THE BEETLING CLIFFS OF THE UPPER CHAGRES

As for Captain Morgan, he was made much of at Jamaica, where the crown’s share of the proceeds of his piracy was cheerfully accepted by the governor. But in England there was some embarrassment, for there was no war with Spain and the complete destruction of a Spanish city by a force bearing British flags was at least embarrassing. So by way of showing its repentance and good intent the government announced its purpose to suppress buccaneering and all piracy, and to that end created Henry Morgan a baronet and put the commission in his hands—much as we have been accustomed to put politicians on our civil service commissions, and protected manufacturers on our tariff boards. So as Sir Henry Morgan this most wholesale robber and murderer Central America ever knew ended his days in high respectability.

THE ROOTS REACH DOWN SEEKING FOR SOIL

While the ruins of Old Panama compare but unfavorably with those of Porto Bello or San Lorenzo, their proximity to the city of Panama make them a favorite point of interest for tourists. Half a day is ample to give to the drive out and back and to the inspection of the ruins themselves. The extended area over which they are scattered testifies to the size of the obliterated city, while the wide spaces, destitute of any sign of occupation, which intervene between the remaining relics, shows clearly that the greater part of the town must have been built of perishable materials easily swept away at the time of the fire, or slowly disintegrating during the flood of years that have since rolled by. The tower of the Cathedral of St. Augustine alone among the relics still remaining affords any suggestion of grandeur or even of architectural dignity.

To reach the ruins you take a horse, a carriage or an automobile for a ride of about five miles over an excellent road laid and maintained by the Republic of Panama. If you go by horseback the old trail which the pirates used is still traceable and at low tide one can ride along the beach. For the majority the drive along the road, which should be taken in the early morning, is the simpler way, though there was promise in 1913 that within a few months a trolley line would still further simplify the trip.

From Balboa, the Pacific opening of the Panama Canal, and the newest of the world’s great ports, to the ruins of Old Panama, founded in 1609 and obliterated by pirates in 1671, by trolley in two hours! Was ever the past more audaciously linked to the present? Were ever exhibits of the peaceful commerce of today and the bloody raids of ancient times placed in such dramatic juxtaposition?

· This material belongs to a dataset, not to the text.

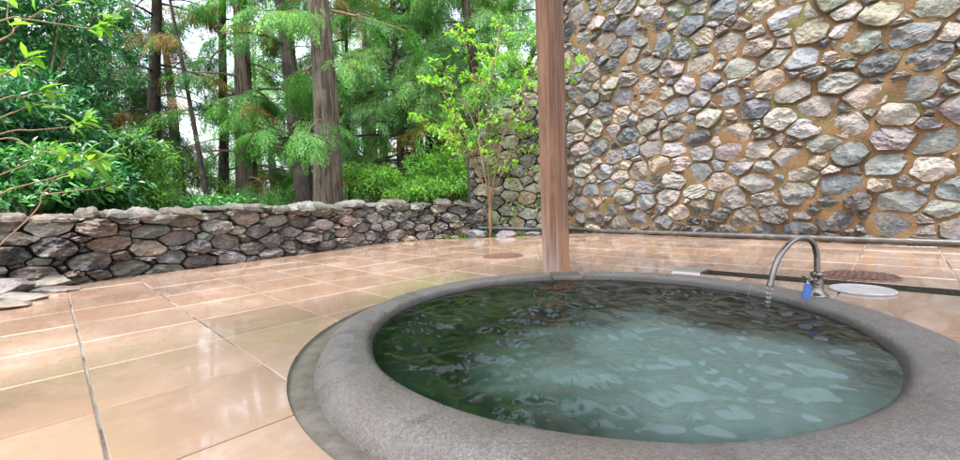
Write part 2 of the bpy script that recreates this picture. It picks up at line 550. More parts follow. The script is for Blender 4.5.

The road to Old Panama runs through a peaceful grazing country, with a very few plantations. One or two country residences of prosperous Panamanians appear standing well back from the road, but signs of life and of industry are few. The country lies high, is open and free from jungle and in almost any North American state, lying thus close to a town of 40,000 people and adjacent to a district in which the United States is spending some millions of dollars a month, would be platted in additions for miles around, and dotted with the signs of real estate dealers. But the Panamanian mind is not speculative, or at any rate soars little above the weekly lottery ticket. So all Uncle Samuel’s disbursements in the Zone have thus far produced nothing remotely resembling a real estate boom.

However as we turn off from the main road toward the sea and the square broken tower of the old cathedral, or Church of St. Augustine, with the ferns springing from the jagged top, and vines twisting out through the dumbly staring windows, real estate and “booms” seem singularly ignoble topics in the presence of this mute spectator of the agonies of a martyred people. For even the dulling mists of the interposing centuries, even our feeling that the Spaniards suffered only the anguish and the torments which they had themselves meted out to the real owners of the lands they had seized upon, cannot wholly blunt the sense of pity for the women and children, for the husbands and fathers in the city which fell under Morgan’s blight. It would be no easy task to gather in the worst purlieus of any American city today a band so wholly lost to shame, to pity and to God as the ruffians who followed Morgan. What they did to the people on whom their hands reeking with blood were laid must be left to the imagination. The only contemporary record of the sack was written by one of their own number to whom apparently such scenes had become commonplace, for while his gorge rises at the contemplation of his own hard fortune in being robbed and deserted by his chief, he recounts the torture of men and the violation of women in a matter-of-fact way as though all in the day’s work.